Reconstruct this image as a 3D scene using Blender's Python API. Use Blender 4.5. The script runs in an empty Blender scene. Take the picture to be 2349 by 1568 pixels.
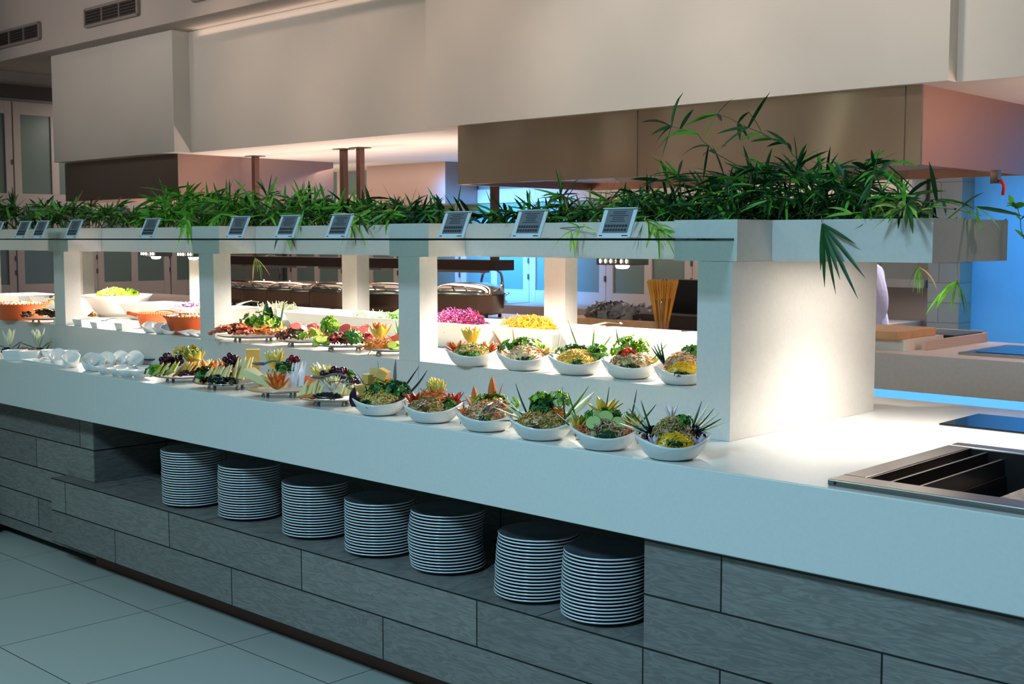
import bpy, math, random
import numpy as np
from mathutils import Vector, Matrix, noise
S = bpy.context.scene
col = S.collection
R = math.radians
# ------------------------------------------------------------------ camera, world, exposure
H = 1.525; FPX = 2811.0; CX, CY = 1174.5, 784.0
PITCH = math.atan(236/FPX); YAW = R(46.5)
FH = np.array([-math.cos(YAW), math.sin(YAW), 0.0]); RT = np.array([FH[1], -FH[0], 0.0]); ZZ = np.array([0, 0, 1.0])
FW = FH*math.cos(PITCH) - ZZ*math.sin(PITCH); UP = FH*math.sin(PITCH) + ZZ*math.cos(PITCH)
cam_d = bpy.data.cameras.new('camera'); cam = bpy.data.objects.new('camera', cam_d); col.objects.link(cam)
cam_d.sensor_width = 36.0; cam_d.lens = 36.0*FPX/2349.0; cam_d.clip_end = 100
cam.matrix_world = Matrix(((RT[0], UP[0], -FW[0], 0), (RT[1], UP[1], -FW[1], 0), (RT[2], UP[2], -FW[2], H), (0, 0, 0, 1)))
cam_d.dof.use_dof = True; cam_d.dof.focus_distance = 4.0; cam_d.dof.aperture_fstop = 10.0
S.camera = cam
S.view_settings.view_transform = 'Standard'; S.view_settings.look = 'None'; S.view_settings.gamma = 1; S.view_settings.use_curve_mapping = False
S.view_settings.exposure = 0.0
W = bpy.data.worlds.new('world'); S.world = W; W.use_nodes = True
W.node_tree.nodes['Background'].inputs[0].default_value = (0.36, 0.52, 0.56, 1); W.node_tree.nodes['Background'].inputs[1].default_value = 0.06

def light(kind, name, loc, target, color, power, size=0.1, size_y=None, spot=None, blend=0.6, spread=None):
    d = bpy.data.lights.new(name, kind); d.color = color; d.energy = power
    if kind == 'AREA':
        d.shape = 'RECTANGLE'; d.size = size; d.size_y = size_y or size
        if spread: d.spread = R(spread)
    else:
        d.shadow_soft_size = size
    if kind == 'SPOT':
        d.spot_size = R(spot); d.spot_blend = blend
    o = bpy.data.objects.new(name, d); col.objects.link(o); o.location = loc
    v = Vector(target) - Vector(loc); o.rotation_euler = v.to_track_quat('-Z', 'Y').to_euler()
    return o
WARM = (1.0, 0.80, 0.62); WHITE = (1.0, 0.90, 0.78)
for x, p_, c_ in ((-9.5, 6, (.74, .98, .70)), (-6.8, 13, (.74, .96, .70)), (-4.3, 48, (.56, .82, .84)), (-1.6, 215, (.36, .72, 1.0))):     # cool ceiling panels over the walkway
    light('AREA', 'ceiling_panel_light', (x, -1.3, 3.84), (x, -1.0, 0), c_, p_, .8, .8)
for x in (-10.6, -8.4):
    light('SPOT', 'fascia_fill', (x, 2.4, 3.2), (x, 5.4, 3.8), (1.0, .84, .78), 95, .2, spot=80, blend=1.0)  # unseen warm fill added to lift the fascia
for k in range(9):     # narrow ceiling spots washing the bulkhead
    x = -10.6 + 1.25*k
    light('SPOT', 'bulkhead_spot', (x, 3.9, 3.84), (x, 5.6, 2.62), (1.0, .70, .55) if x < -5 else (1.0, .82, .70), (6, 9, 62, 84, 98, 134, 140, 88, 44)[k], .15, spot=58, blend=1.0)
for x in (-7.9, -6.6, -5.98, -5.35, -4.3, -3.72, -3.0, -2.45):         # spots under the planter trough
    light('SPOT', 'niche_spot', (x, 3.42, 1.425), (x, 3.36, 0), (1.0, .90, .79), 32, .03, spot=165, blend=.5)
light('SPOT', 'niche_spot', (-1.56, 3.40, 1.44), (-1.66, 3.36, 0), (1.0, .93, .86), 28, .03, spot=125, blend=1.0)
light('AREA', 'cantilever_strip', (-1.66, 3.44, 1.452), (-1.66, 3.44, 0), (1.0, .90, .82), 3.4, .22, .42)
light('SPOT', 'sink_downlight', (-1.1, 3.5, 3.2), (-1.3, 3.2, .94), (1.0, .92, .86), 60, .08, spot=34, blend=1.0)
for x in (-5.3, -4.0, -3.1):
    light('AREA', 'hood_tube', (x, 6.0, 2.02), (x, 6.2, 0), (1.0, .85, .74), 9, .9, .12)
for x in (-8.8, -7.6, -6.5):
    light('AREA', 'gantry_lamp', (x, 6.33, 1.27), (x, 6.33, 0), (1.0, .70, .45), 1.6, .8, .08)
    light('AREA', 'gantry_bounce_fill', (x - .3, 6.34, 1.42), (x - .3, 6.6, 3), (1.0, .74, .62), 13, .9, .08)  # added in place of warm bounce onto the soffit, no fitting here
light('AREA', 'island_bounce_fill', (-10.5, 7.2, 1.5), (-10.5, 7.3, 3), (1.0, .74, .62), 22, 1.6, .3)  # added upward fill, stands in for bounce under the left soffit
light('AREA', 'blue_wall_wash', (-2.5, 8.0, 2.2), (-2.9, 8.5, 1.2), (0.02, .40, .86), 17, 1.4, .2, spread=100)
light('SPOT', 'hood_side_fill', (.3, 6.3, 2.15), (-2.6, 6.3, 2.02), (1.0, .66, .50), 115, .1, spot=40, blend=.9)  # unseen sideways light added to warm the hood's side panel
for x in (-11.0, -7.6, -6.5, -5.95):     # unseen bare points, added only to draw streaks in the steel hood
    light('POINT', 'hood_streak_point', (x, .2, 2.72), (x, .2, 0), (.70, 1.0, .94), 3.2, .04)
light('AREA', 'soffit_fill', (-1.0, 6.2, 1.9), (-1.2, 6.3, 3), (1.0, .70, .56), 42, .8, .8)  # added free-hanging light that warms the right soffit underside
light('AREA', 'chef_fill', (-3.5, 7.7, 2.2), (-3.7, 7.3, 0), (1.0, .94, .98), 15, .8, .3, spread=80)  # unseen fill added to brighten the chef's arm
light('AREA', 'blue_underglow', (-2.6, 5.93, .735), (-2.6, 6.3, .66), (0.10, .50, 1.0), 15, 3.6, .02)
light('AREA', 'blue_pane_wash', (-8.0, 7.55, 2.2), (-8.0, 8.5, 1.35), (0.02, .34, 1.0), 60, 1.1, .2, spread=75)
light('AREA', 'kitchen_fill', (-7.5, 7.4, 2.2), (-7.5, 7.9, 0), (1.0, .86, .76), 40, 8, .4)  # broad added fill brightening the kitchen background, no real source
light('AREA', 'cove_fill', (-7.6, 5.70, 3.19), (-7.6, 5.60, 3.5), (1.0, .72, .58), 1.7, 2.9, .03)  # unseen source added for the warm wedge above the bulkhead
light('AREA', 'left_wall_fill', (-11.9, 6.9, 2.9), (-12.5, 7.0, 0), (1.0, .90, .84), 26, .5, 2.4)  # separate fill added for the left glazed wall

# ------------------------------------------------------------------ pixel helpers (photo frame) onto real planes
def ray(x, y): return FW*FPX + RT*(x-CX) - UP*(y-CY)
def atZ(x, y, z):
    r = ray(x, y); return np.array([0, 0, H]) + r*(z-H)/r[2]
def atY(x, y, Y):
    r = ray(x, y); return np.array([0, 0, H]) + r*Y/r[1]

# ------------------------------------------------------------------ materials
def lin(c):
    return tuple(((v/255)/12.92 if v/255 <= .04045 else ((v/255+.055)/1.055)**2.4) for v in c) + (1,)
MATS = {}
def mat(name, rgb, rough=.5, metal=0., var=.0, scale=20., bump=0., spec=.5, emit=None, es=1., sss=0., aniso=0, trans=0.):
    if name in MATS: return MATS[name]
    m = bpy.data.materials.new(name); m.use_nodes = True; nt = m.node_tree; b = nt.nodes['Principled BSDF']
    b.inputs['Base Color'].default_value = lin(rgb); b.inputs['Roughness'].default_value = rough; b.inputs['Metallic'].default_value = metal
    b.inputs['Specular IOR Level'].default_value = spec
    if sss: b.inputs['Subsurface Weight'].default_value = sss; b.inputs['Subsurface Radius'].default_value = (.01, .01, .01); b.inputs['Subsurface Scale'].default_value = .5
    if trans: b.inputs['Transmission Weight'].default_value = trans
    if emit: b.inputs['Emission Color'].default_value = lin(emit); b.inputs['Emission Strength'].default_value = es
    if var or bump:
        tc = nt.nodes.new('ShaderNodeTexCoord'); n = nt.nodes.new('ShaderNodeTexNoise'); n.inputs['Scale'].default_value = scale; n.inputs['Detail'].default_value = 5
        nt.links.new(tc.outputs['Object'], n.inputs['Vector'])
        if var:
            r = nt.nodes.new('ShaderNodeValToRGB'); c = lin(rgb)
            r.color_ramp.elements[0].position = .3; r.color_ramp.elements[1].position = .7
            r.color_ramp.elements[0].color = tuple(max(0, v*(1-var)) for v in c[:3])+(1,); r.color_ramp.elements[1].color = tuple(min(1, v*(1+var)) for v in c[:3])+(1,)
            nt.links.new(n.outputs['Fac'], r.inputs['Fac']); nt.links.new(r.outputs['Color'], b.inputs['Base Color'])
        if bump:
            bp = nt.nodes.new('ShaderNodeBump'); bp.inputs['Strength'].default_value = bump; bp.inputs['Distance'].default_value = .01
            nt.links.new(n.outputs['Fac'], bp.inputs['Height']); nt.links.new(bp.outputs['Normal'], b.inputs['Normal'])
    MATS[name] = m; return m
stone = mat('white_quartz', (222, 220, 214), .22, var=.02, scale=90)
stone2 = mat('white_stone_panel', (216, 213, 206), .26, var=.025, scale=70)
plaster = mat('white_plaster', (216, 212, 204), .85, var=.02, scale=3)
ceilm = mat('ceiling_paint', (170, 165, 160), .9)
def brushed(name, rgb, rough=.3, wav=.25):
    m = mat(name, rgb, rough, 1.0); nt = m.node_tree; b = nt.nodes['Principled BSDF']
    tc = nt.nodes.new('ShaderNodeTexCoord'); mp = nt.nodes.new('ShaderNodeMapping'); mp.inputs['Scale'].default_value = (.15, .15, 70)
    n = nt.nodes.new('ShaderNodeTexNoise'); n.inputs['Scale'].default_value = 3; n.inputs['Detail'].default_value = 6
    n2 = nt.nodes.new('ShaderNodeTexNoise'); n2.inputs['Scale'].default_value = 1.1; n2.inputs['Detail'].default_value = 1
    bp = nt.nodes.new('ShaderNodeBump'); bp.inputs['Strength'].default_value = .3; bp.inputs['Distance'].default_value = .0003
    bp2 = nt.nodes.new('ShaderNodeBump'); bp2.inputs['Strength'].default_value = wav; bp2.inputs['Distance'].default_value = .12
    L = nt.links.new
    tv = nt.nodes.new('ShaderNodeCombineXYZ'); tv.inputs[2].default_value = 1.0; L(tv.outputs[0], b.inputs['Tangent']); b.inputs['Anisotropic'].default_value = .95 if 'front' in name else 0.0
    L(tc.outputs['Object'], mp.inputs['Vector']); L(mp.outputs['Vector'], n.inputs['Vector']); L(tc.outputs['Object'], n2.inputs['Vector'])
    L(n.outputs['Fac'], bp.inputs['Height']); L(n2.outputs['Fac'], bp2.inputs['Height']); L(bp2.outputs['Normal'], bp.inputs['Normal']); L(bp.outputs['Normal'], b.inputs['Normal'])
    return m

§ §

_Given exercise_: Return only the lines running from the top of the data to the line that holds "W.node_tree.nodes['Background'].inputs[1].default_value = 0.06". Include both of those lines, but skip the pictures.

_Result_:
Reconstruct this image as a 3D scene using Blender's Python API. Use Blender 4.5. The script runs in an empty Blender scene. Take the picture to be 2349 by 1568 pixels.
import bpy, math, random
import numpy as np
from mathutils import Vector, Matrix, noise
S = bpy.context.scene
col = S.collection
R = math.radians
# ------------------------------------------------------------------ camera, world, exposure
H = 1.525; FPX = 2811.0; CX, CY = 1174.5, 784.0
PITCH = math.atan(236/FPX); YAW = R(46.5)
FH = np.array([-math.cos(YAW), math.sin(YAW), 0.0]); RT = np.array([FH[1], -FH[0], 0.0]); ZZ = np.array([0, 0, 1.0])
FW = FH*math.cos(PITCH) - ZZ*math.sin(PITCH); UP = FH*math.sin(PITCH) + ZZ*math.cos(PITCH)
cam_d = bpy.data.cameras.new('camera'); cam = bpy.data.objects.new('camera', cam_d); col.objects.link(cam)
cam_d.sensor_width = 36.0; cam_d.lens = 36.0*FPX/2349.0; cam_d.clip_end = 100
cam.matrix_world = Matrix(((RT[0], UP[0], -FW[0], 0), (RT[1], UP[1], -FW[1], 0), (RT[2], UP[2], -FW[2], H), (0, 0, 0, 1)))
cam_d.dof.use_dof = True; cam_d.dof.focus_distance = 4.0; cam_d.dof.aperture_fstop = 10.0
S.camera = cam
S.view_settings.view_transform = 'Standard'; S.view_settings.look = 'None'; S.view_settings.gamma = 1; S.view_settings.use_curve_mapping = False
S.view_settings.exposure = 0.0
W = bpy.data.worlds.new('world'); S.world = W; W.use_nodes = True
W.node_tree.nodes['Background'].inputs[0].default_value = (0.36, 0.52, 0.56, 1); W.node_tree.nodes['Background'].inputs[1].default_value = 0.06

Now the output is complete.